On pourrait parler aussi de nos âges culturels (cette part en nous qui a un peu l’âge de sa génération, qui partage via le commun générationnel un certain vécu culturel) ; de nos âges politiques, toutes ces intersections où l’âge croise aussi d’autres discriminations, et où, en tant notamment que femme – et potentiellement que femme racisée, lesbienne, non valide, grosse, etc. –, et selon qu’on nous veut mariable, ou mère, ou grand-mère disponible h24, ou aidante de nos parent·es très âgé·es, ou active, ou discrète, ou dépendante (du chef de famille), ou indépendante (on va pas obliger la société à s’occuper de nous quand même)…, on nous enjoint encore plus à rester bien à l’âge où ça arrange bien qu’on soit. Là, d’ailleurs, remarquons au passage que l’âge chronologique, les dominants le déforment à leurs envies et besoins, quand il s’agit de faire croire que des enfants sont consentantes, que des travailleuses aux corps usés peuvent encore travailler des années de plus, que des retraitées n’ont que l’énergie pour ça, de s’occuper des petits-enfants, et de soigner les très vieilles et vieux, et de faire vivre les assos loi de 1901, etc.
C’est bien d’ailleurs parce que nous avons et éprouvons plein d’âge différents qu’une partie des phénomènes que nous vivons liés aux âges sont des phénomènes de concordance ou de discordance (entre par exemple notre âge ressenti et notre âge chronologique). Là, il suffit que ces phénomènes ne soient pas pensés collectivement pour qu’ils deviennent sources d’exclusions et de difficultés. Dans certaines communautés, par exemple, parce que l’âge vient créer des barrières là où pourtant les expériences communes pourraient l’emporter (je pense ici notamment à beaucoup de personnes queers qui, lesbiennes, non-binaires, trans, le découvrant et·ou le devenant après 40 ans, se voient souvent exclues d’espaces communautaires pour qui l’évidence démographique (plus de personnes queer de 25 ans que de personnes queer de 45 ou de 65) l’emporte sur la pensée des questions d’âges. Et donc…, faute d’être pensés, ces espaces restent âgistes.

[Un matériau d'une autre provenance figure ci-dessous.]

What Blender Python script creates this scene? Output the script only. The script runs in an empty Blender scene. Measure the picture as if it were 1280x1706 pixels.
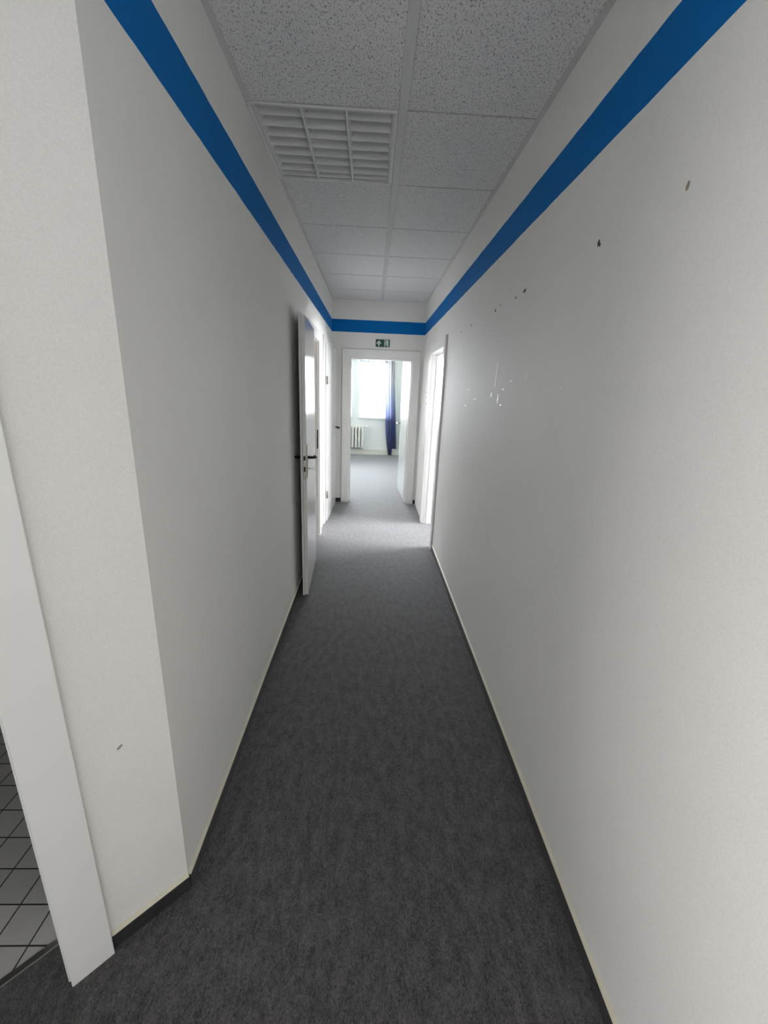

Et l’âge chronologique, alors, il est où dans tout ça ?!
Il devrait être si peu là, quand on compare sa pauvreté – il ne dit vraiment pas grand chose, l’âge chronologique, il dit très vaguement l’âge corporel et il dit vaguement l’âge culturel, qui sont surtout des machines mentales à masquer certaines dominations (vraiment, on est égales·égaux devant la télé ?, parce que tous·tes les gens·tes né·es en France en XXXX ont regardé Goldorak ou les Pokemon et on la même culture ? Ben oui, c’est connu qu’on entre à HEC ou à l’ENA sur des quizz sur Goldorak ou les Pokemon.) Et pourtant, l’âge chronologique est partout : sur la carte d’identité, sur le profil des applis de rencontres, sur les formulaires administratifs, sur la moindre carte de « fidélité » ou de transport, et on nous le demande tout le temps, même quand ce n’est absolument pas nécessaire. C’est un tel facteur d’idées reçues et de discriminations que dès qu’on peut le faire, on est beaucoup à le cacher, ou à le modifier, renforçant ainsi malgré nous l’âgisme qu’on veut combattre.